* [REQUIRED WORK] Within the entries below, find the portion that opens with the line containing "Build this scene" and closes with the line containing "COL = scn.collection". Retype that portion exactly and only.
##### DATASET ROWS
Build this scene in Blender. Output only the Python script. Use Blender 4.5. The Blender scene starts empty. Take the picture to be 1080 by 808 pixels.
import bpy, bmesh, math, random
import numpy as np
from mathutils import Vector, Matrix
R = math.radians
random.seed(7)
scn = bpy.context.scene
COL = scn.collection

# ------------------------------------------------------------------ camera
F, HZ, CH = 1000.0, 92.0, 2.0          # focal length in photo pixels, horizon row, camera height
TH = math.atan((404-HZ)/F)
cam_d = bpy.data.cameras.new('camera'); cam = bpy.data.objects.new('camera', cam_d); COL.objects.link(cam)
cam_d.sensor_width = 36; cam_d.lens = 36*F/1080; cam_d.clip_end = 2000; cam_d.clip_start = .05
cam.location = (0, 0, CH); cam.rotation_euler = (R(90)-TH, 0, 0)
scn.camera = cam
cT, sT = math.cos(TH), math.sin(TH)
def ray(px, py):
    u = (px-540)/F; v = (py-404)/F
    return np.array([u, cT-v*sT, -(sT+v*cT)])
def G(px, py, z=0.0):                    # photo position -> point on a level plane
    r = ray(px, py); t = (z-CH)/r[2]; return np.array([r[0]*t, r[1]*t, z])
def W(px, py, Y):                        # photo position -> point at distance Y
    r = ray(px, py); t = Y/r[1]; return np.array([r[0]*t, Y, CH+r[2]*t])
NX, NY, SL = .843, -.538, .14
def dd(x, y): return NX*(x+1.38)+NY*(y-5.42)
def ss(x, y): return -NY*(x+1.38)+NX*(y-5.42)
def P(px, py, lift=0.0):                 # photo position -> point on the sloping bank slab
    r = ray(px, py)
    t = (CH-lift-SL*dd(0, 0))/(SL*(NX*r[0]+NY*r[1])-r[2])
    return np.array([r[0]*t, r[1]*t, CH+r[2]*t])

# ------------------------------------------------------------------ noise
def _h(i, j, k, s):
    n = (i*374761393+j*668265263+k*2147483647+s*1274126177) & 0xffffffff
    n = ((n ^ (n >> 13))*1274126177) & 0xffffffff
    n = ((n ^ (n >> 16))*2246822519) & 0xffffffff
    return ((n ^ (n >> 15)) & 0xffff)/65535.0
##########
##### DATASET ROWS
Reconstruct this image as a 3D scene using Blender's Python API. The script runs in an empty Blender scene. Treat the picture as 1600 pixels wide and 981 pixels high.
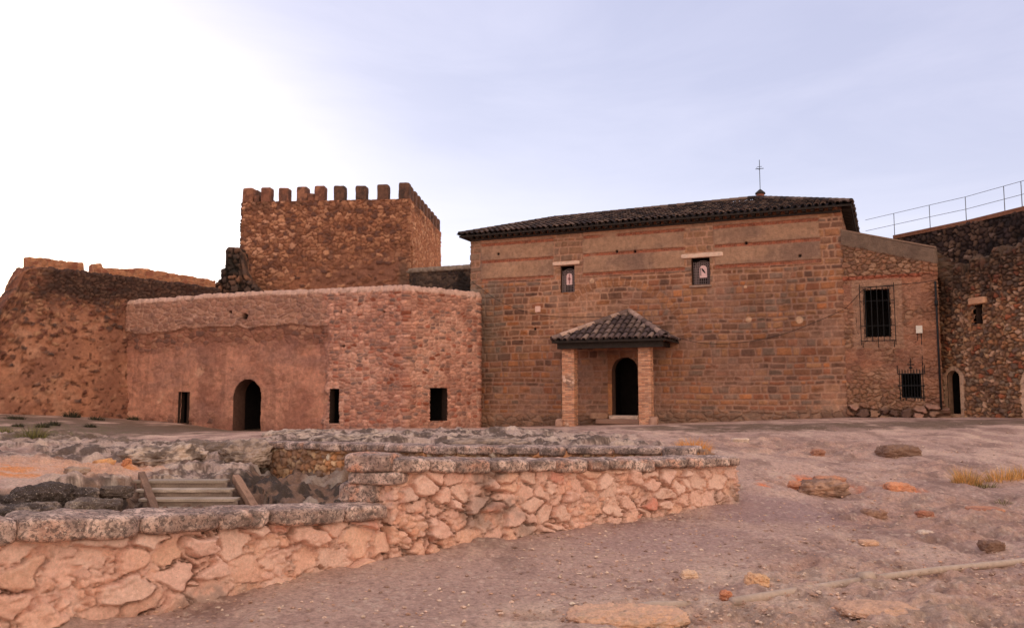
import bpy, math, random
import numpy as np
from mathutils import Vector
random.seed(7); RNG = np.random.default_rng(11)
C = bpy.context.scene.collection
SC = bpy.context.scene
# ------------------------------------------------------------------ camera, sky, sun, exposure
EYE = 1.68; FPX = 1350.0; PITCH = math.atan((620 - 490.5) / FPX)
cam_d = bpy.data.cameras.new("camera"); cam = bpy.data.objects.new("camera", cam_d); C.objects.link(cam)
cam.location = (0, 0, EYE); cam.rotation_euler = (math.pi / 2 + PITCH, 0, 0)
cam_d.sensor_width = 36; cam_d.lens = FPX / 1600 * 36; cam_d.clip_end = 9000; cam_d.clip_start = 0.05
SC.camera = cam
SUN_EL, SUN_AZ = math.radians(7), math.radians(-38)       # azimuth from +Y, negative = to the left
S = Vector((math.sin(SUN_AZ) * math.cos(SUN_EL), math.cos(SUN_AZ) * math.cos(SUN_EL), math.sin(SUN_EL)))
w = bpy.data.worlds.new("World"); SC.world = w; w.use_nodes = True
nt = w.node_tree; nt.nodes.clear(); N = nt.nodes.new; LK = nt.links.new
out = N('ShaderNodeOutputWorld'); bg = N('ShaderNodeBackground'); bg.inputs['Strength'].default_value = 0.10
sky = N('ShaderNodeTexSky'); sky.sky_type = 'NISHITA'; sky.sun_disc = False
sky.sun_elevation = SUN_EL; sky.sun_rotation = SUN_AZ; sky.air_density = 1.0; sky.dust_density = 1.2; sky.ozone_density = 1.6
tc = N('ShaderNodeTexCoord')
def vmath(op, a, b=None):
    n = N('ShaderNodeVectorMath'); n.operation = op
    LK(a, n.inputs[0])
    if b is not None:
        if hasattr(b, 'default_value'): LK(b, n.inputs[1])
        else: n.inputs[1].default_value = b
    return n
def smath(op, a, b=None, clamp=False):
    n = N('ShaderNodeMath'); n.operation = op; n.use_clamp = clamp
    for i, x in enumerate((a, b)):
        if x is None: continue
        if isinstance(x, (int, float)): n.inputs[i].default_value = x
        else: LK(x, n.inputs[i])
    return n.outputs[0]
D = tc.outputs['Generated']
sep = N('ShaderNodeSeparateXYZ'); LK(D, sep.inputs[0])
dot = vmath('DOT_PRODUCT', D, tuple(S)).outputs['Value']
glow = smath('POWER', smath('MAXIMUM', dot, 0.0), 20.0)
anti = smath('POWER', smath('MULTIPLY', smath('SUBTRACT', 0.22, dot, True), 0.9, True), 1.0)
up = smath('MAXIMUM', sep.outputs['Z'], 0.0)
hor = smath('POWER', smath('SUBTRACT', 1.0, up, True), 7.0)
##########
##### DATASET ROWS
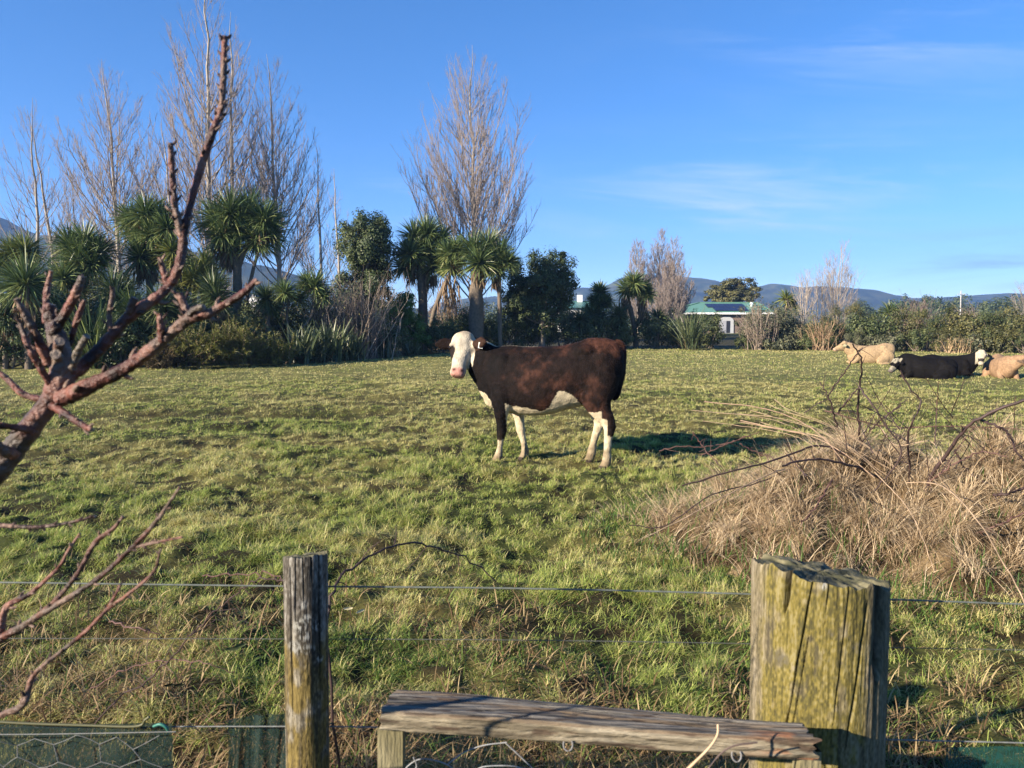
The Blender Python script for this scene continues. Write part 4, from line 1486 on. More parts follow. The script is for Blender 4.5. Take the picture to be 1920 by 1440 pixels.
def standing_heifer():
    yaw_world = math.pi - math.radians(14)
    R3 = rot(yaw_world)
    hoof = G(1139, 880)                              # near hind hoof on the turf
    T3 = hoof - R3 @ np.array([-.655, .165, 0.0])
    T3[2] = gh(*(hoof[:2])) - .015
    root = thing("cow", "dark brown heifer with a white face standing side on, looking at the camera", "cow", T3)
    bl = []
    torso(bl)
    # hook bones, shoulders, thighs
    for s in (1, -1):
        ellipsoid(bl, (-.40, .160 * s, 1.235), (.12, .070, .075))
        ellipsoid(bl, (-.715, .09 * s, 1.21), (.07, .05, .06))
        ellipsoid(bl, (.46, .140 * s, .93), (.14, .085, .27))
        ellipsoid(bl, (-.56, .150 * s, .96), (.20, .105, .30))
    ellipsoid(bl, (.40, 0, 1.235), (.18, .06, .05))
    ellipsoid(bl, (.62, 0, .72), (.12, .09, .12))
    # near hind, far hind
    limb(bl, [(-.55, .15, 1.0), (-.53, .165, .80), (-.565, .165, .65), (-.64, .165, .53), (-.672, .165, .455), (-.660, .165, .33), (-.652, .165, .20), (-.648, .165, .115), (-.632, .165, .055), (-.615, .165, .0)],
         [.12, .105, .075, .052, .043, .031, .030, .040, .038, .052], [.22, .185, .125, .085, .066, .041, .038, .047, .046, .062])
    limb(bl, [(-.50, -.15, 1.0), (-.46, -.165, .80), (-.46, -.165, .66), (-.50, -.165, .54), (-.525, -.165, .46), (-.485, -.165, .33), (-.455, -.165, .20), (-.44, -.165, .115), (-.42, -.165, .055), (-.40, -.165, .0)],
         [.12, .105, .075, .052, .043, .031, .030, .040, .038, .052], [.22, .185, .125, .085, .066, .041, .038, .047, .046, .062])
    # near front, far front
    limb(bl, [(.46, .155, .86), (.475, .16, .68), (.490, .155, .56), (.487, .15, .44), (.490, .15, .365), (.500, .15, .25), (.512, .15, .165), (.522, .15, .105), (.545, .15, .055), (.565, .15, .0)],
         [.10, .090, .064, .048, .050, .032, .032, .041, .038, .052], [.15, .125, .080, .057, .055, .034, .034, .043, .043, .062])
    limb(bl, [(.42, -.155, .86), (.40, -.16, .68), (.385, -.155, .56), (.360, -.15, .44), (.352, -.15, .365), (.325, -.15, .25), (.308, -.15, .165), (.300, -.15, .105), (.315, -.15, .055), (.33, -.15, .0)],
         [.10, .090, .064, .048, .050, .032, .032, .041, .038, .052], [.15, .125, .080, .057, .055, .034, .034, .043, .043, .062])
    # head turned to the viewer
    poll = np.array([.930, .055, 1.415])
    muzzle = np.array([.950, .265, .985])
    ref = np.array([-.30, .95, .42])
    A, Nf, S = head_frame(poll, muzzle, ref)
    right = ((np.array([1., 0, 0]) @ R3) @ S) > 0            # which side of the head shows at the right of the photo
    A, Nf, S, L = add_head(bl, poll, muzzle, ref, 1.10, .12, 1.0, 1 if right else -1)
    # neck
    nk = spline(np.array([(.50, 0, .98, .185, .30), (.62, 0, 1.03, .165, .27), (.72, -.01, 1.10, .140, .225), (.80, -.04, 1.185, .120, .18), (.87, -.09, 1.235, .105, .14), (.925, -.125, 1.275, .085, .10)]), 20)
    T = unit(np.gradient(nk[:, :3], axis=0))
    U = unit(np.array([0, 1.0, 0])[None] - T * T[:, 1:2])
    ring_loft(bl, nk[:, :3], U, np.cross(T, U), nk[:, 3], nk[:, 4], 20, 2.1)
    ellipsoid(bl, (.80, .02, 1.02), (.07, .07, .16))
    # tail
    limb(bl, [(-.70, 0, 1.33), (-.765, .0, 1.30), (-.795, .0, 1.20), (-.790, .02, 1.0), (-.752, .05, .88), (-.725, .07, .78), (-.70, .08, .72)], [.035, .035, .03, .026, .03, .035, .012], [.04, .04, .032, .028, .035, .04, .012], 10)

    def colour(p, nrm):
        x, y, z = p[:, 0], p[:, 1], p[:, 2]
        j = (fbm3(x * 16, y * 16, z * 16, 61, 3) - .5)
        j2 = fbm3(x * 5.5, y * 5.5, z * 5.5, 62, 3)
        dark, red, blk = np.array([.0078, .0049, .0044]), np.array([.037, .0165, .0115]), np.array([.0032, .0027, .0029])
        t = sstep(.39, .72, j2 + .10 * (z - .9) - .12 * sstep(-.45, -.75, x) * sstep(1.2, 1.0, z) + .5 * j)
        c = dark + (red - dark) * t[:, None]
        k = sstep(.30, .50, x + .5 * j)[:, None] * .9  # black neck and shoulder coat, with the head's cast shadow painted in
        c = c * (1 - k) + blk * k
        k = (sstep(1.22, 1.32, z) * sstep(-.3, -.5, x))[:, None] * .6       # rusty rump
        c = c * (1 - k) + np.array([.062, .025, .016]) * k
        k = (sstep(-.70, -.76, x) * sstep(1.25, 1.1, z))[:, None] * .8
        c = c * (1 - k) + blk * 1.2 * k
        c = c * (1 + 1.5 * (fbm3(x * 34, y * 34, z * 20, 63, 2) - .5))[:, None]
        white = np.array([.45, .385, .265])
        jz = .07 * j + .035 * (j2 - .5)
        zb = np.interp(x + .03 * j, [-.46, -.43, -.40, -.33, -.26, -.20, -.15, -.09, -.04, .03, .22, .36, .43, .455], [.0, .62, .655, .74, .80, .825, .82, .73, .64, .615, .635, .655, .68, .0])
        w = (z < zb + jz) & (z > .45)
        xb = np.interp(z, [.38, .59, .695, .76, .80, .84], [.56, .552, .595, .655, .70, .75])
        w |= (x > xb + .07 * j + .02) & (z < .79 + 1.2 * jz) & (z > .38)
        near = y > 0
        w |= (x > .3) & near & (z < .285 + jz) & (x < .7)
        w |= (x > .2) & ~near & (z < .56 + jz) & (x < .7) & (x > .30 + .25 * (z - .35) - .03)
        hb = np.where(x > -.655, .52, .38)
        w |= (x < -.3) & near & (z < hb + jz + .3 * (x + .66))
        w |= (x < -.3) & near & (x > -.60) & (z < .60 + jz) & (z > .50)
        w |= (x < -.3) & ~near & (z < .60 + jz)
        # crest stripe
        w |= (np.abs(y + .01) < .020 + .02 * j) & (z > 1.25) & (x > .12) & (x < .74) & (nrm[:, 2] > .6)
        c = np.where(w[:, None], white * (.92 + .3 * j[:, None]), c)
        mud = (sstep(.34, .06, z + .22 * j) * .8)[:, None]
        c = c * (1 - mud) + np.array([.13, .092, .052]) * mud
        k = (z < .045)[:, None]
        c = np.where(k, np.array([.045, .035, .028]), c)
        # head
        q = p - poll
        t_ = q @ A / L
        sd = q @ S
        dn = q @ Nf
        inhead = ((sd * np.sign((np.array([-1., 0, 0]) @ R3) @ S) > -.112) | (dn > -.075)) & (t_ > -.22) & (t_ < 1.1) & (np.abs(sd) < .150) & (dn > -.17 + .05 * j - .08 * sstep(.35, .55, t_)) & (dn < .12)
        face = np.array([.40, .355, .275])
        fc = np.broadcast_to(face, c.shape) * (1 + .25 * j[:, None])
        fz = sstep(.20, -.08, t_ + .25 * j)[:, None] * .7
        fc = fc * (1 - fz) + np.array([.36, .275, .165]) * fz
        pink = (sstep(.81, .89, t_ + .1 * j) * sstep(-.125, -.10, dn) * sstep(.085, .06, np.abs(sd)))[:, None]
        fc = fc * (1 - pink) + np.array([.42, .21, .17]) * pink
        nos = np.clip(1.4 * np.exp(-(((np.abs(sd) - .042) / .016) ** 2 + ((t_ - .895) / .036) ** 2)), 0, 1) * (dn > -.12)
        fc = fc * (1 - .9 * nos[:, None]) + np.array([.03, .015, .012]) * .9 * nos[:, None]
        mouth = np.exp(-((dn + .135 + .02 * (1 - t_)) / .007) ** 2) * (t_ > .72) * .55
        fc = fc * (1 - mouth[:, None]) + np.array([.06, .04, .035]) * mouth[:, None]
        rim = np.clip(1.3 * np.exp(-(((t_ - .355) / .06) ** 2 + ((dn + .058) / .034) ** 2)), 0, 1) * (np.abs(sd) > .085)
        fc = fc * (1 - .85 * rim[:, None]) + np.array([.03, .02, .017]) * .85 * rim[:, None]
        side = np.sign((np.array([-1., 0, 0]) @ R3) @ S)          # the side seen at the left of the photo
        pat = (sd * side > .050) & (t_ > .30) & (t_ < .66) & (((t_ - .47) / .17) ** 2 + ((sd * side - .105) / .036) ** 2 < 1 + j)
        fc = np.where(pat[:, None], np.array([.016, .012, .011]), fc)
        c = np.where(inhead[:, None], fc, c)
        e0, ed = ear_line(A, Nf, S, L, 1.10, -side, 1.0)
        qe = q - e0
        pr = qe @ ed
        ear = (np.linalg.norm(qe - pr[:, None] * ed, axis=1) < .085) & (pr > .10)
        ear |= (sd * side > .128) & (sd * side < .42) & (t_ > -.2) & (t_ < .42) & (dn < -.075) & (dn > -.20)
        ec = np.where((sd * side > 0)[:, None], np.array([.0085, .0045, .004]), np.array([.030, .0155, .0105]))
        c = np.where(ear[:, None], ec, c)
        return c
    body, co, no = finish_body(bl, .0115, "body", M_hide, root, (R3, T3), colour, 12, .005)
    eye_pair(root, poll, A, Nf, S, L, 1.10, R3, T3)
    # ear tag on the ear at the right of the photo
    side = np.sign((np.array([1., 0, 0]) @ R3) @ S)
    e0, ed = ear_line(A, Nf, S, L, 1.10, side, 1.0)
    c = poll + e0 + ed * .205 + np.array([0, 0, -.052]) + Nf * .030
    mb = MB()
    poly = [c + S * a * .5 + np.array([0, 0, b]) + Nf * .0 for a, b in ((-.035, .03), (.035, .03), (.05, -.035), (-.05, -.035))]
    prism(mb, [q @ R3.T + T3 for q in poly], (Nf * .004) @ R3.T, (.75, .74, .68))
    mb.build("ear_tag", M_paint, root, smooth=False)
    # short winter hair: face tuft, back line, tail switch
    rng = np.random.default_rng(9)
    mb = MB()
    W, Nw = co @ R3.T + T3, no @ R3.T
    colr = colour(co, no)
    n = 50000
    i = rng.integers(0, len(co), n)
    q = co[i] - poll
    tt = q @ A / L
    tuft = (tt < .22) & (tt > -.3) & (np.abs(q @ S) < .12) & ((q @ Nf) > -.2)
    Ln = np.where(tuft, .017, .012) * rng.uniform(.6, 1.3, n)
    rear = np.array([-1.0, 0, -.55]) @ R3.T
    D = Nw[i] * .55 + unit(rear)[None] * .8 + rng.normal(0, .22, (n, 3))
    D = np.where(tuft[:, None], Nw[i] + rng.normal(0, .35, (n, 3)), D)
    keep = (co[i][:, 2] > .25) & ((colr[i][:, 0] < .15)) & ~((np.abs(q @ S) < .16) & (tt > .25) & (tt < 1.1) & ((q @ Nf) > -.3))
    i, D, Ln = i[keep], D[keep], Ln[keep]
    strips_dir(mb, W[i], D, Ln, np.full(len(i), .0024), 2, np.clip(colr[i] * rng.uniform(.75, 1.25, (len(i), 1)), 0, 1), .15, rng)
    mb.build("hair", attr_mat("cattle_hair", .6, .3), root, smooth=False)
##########
* [FULL ANSWER]
Build this scene in Blender. Output only the Python script. Use Blender 4.5. The Blender scene starts empty. Take the picture to be 1080 by 808 pixels.
import bpy, bmesh, math, random
import numpy as np
from mathutils import Vector, Matrix
R = math.radians
random.seed(7)
scn = bpy.context.scene
COL = scn.collection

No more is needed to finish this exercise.